Broadly, CKRM is not just a collection of controllers which operate on arbitrary groups of kernel objects, but also a framework for such controllers. In its latter role, it has a place for cpusets.

However, cpusets has little need for CKRM except for the commonalities in the interfaces and that too, if and when CKRM adopts the changes needed by cpusets.

So the bottomline, IMHO, is the interface - should there be one or two ? One can argue either way. There are already so many filesystems, whats one more ? CKRM doesn't encompass other "grouping" resource controllers such as outbound network (yet!) so why try to shoehorn cpusets into it ?

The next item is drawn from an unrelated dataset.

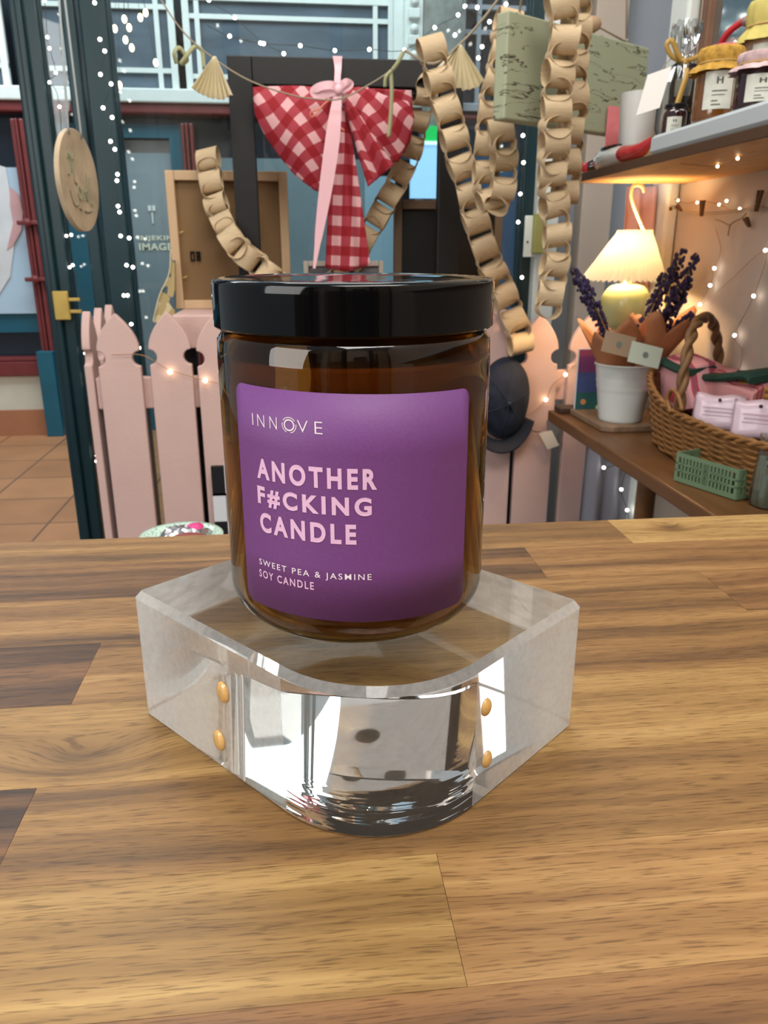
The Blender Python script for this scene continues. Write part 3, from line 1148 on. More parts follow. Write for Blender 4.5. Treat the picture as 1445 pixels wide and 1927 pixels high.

On the other hand, the user may appreciate one-stop-shops for similar kinds of resource management and would probably benefit from an integration of interfaces. And there is a merit to the argument that interfaces, once adopted in the mainline, will be hard to change.

Rusty's keynote at OLS2003 advised "work on the interfaces last". Evidently that advice isn't operative here ! Future incompatibility of interfaces is becoming a blocking factor for acceptance/testing/usage of the core functionality.

One suggestion is to go ahead with the -mm acceptance of cpusets so its functionality has a chance to get feedback and address the CKRM interface integration a couple of months from now once CKRM's interface issues get resolved ? But do let us know if there is interest in merging (after this round of clarificatory emails is over) as it will affect which way we go.


-- Shailabh











I continue to recommend that cpusets be accepted into the 2.6.9 mm
patches, and if that goes well, into Linus' tree.

Thank-you for reading.

(*) The above description of a Class as a Quality of Service
does _not_ match the phrase on http://ckrm.sourcefourge.net:
"A class is a group of Linux tasks (processes), ..."
I'm speculating that this phrase is misleading. More
likely, it's just that I'm confused ;).